§ **Written exercise**: Copy out exactly the lines from the start of the data to the line containing "self.uv.append(uv)". Include both.

* begin *

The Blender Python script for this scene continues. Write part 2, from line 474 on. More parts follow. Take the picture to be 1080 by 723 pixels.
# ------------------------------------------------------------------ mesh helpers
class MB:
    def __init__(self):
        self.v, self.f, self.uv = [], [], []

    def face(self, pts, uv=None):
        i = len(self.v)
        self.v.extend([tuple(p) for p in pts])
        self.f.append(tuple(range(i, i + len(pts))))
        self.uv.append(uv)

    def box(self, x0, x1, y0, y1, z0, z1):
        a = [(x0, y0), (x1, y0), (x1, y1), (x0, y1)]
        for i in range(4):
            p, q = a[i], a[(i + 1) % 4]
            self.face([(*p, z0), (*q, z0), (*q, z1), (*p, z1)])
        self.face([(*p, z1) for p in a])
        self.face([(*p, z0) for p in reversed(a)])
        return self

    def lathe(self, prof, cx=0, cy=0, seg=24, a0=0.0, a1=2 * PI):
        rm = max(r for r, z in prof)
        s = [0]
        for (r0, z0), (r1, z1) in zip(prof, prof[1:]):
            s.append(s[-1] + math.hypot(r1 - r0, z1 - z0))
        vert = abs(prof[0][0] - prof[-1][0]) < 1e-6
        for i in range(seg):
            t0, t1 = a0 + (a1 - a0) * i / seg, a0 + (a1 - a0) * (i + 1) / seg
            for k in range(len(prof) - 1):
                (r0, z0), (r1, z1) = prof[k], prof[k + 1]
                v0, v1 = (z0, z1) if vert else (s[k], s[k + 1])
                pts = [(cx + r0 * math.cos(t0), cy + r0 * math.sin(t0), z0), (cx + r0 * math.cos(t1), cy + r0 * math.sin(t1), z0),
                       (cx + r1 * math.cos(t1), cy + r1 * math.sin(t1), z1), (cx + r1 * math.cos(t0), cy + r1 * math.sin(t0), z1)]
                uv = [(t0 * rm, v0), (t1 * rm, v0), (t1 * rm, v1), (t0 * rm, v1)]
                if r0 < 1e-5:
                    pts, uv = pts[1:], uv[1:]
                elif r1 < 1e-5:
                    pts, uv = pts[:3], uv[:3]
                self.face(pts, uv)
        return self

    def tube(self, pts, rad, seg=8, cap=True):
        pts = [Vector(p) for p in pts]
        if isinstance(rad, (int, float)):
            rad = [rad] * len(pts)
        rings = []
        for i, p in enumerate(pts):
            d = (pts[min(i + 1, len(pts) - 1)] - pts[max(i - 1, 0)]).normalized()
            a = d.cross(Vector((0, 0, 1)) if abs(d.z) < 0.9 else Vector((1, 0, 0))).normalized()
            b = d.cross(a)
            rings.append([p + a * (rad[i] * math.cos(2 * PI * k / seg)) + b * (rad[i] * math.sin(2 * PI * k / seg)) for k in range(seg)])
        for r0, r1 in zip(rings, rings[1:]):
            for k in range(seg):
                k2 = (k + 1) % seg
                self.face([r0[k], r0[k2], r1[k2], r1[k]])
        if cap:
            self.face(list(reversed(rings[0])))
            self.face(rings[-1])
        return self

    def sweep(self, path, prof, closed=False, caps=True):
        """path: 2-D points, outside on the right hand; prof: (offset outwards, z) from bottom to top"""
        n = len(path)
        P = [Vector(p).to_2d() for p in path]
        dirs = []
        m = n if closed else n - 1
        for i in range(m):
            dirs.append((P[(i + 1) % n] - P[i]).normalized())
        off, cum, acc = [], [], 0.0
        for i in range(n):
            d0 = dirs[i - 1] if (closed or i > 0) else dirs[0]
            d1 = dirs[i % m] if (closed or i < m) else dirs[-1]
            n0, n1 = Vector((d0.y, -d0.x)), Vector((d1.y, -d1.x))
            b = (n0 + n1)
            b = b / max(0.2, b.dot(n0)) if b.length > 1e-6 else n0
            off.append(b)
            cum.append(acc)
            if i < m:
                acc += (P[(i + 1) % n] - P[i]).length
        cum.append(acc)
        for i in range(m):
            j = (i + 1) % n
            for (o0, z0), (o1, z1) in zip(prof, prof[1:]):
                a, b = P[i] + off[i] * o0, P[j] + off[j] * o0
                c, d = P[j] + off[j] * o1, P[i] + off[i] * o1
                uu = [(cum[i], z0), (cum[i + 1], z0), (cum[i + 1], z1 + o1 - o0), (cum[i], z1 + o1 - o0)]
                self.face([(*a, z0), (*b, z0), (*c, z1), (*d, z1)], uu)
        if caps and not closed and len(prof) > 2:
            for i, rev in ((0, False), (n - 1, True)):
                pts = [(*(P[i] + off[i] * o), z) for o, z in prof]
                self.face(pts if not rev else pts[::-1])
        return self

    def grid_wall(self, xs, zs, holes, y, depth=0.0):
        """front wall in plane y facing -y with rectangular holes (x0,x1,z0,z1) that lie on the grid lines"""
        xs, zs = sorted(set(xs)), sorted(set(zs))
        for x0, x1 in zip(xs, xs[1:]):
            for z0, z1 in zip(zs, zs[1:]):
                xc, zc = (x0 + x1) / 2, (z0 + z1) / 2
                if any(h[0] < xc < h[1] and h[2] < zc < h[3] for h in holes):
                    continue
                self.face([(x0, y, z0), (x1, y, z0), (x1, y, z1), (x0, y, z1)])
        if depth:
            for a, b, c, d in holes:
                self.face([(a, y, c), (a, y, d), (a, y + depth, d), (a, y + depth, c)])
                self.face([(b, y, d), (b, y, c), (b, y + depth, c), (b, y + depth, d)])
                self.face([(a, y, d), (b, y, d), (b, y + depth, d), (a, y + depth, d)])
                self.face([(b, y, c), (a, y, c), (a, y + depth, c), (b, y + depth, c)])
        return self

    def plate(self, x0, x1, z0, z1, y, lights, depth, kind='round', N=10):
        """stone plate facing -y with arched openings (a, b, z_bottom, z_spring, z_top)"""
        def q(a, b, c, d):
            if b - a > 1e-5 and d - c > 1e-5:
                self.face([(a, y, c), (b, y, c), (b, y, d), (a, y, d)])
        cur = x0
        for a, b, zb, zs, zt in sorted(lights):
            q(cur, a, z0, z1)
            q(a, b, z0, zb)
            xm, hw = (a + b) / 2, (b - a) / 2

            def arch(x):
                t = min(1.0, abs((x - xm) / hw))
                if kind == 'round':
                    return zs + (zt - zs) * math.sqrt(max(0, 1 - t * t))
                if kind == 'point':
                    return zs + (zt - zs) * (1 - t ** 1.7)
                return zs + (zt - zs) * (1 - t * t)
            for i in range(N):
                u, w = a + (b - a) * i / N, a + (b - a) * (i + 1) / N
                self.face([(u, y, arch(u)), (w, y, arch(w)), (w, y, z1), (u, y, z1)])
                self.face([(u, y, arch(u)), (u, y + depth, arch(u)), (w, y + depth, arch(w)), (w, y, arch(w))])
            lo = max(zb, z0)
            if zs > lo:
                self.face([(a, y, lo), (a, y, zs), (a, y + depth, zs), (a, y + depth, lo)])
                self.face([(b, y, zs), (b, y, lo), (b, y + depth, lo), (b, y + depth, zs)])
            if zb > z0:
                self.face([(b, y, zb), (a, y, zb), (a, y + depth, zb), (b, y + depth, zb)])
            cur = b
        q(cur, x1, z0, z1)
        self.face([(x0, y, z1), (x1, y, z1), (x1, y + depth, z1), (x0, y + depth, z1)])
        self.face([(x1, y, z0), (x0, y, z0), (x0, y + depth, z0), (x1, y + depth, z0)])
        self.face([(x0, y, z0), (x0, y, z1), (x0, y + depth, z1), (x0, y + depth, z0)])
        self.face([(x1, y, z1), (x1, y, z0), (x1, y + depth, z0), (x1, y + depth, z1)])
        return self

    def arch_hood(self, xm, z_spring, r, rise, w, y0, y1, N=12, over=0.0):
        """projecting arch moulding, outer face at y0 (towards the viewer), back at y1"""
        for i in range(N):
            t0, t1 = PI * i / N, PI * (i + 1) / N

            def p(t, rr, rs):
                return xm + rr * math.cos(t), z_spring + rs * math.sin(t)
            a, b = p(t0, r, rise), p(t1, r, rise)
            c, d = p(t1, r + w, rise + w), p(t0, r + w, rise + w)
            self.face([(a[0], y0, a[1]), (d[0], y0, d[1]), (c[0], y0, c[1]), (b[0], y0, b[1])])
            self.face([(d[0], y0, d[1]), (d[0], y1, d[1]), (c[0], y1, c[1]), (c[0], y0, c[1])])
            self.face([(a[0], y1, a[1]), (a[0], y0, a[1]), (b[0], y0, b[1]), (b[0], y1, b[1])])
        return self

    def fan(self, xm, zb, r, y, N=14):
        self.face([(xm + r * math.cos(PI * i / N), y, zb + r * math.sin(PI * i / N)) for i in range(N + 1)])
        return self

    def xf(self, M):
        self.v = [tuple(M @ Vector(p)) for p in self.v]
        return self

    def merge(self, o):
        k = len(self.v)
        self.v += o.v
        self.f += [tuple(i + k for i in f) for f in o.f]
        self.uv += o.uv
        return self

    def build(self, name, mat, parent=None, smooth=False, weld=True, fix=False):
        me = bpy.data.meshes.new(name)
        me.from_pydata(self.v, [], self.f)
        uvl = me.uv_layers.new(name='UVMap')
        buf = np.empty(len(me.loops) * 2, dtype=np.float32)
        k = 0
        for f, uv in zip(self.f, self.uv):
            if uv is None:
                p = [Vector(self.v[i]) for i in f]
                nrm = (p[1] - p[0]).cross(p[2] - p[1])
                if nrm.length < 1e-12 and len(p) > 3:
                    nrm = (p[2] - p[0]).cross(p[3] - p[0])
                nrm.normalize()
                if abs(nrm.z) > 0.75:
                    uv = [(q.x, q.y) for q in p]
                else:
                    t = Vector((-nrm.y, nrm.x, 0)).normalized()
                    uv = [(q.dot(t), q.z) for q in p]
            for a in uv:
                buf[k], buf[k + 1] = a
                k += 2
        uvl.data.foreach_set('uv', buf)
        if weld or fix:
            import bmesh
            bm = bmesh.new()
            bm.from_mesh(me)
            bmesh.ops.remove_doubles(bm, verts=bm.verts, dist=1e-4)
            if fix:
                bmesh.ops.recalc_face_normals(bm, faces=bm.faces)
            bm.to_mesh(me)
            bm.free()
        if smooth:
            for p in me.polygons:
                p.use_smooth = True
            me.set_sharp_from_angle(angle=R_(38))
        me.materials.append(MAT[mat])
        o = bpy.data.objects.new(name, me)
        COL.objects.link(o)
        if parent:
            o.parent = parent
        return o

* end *

§ **Correct result**:
The Blender Python script for this scene continues. Write part 2, from line 474 on. More parts follow. Take the picture to be 1080 by 723 pixels.
# ------------------------------------------------------------------ mesh helpers
class MB:
    def __init__(self):
        self.v, self.f, self.uv = [], [], []

    def face(self, pts, uv=None):
        i = len(self.v)
        self.v.extend([tuple(p) for p in pts])
        self.f.append(tuple(range(i, i + len(pts))))
        self.uv.append(uv)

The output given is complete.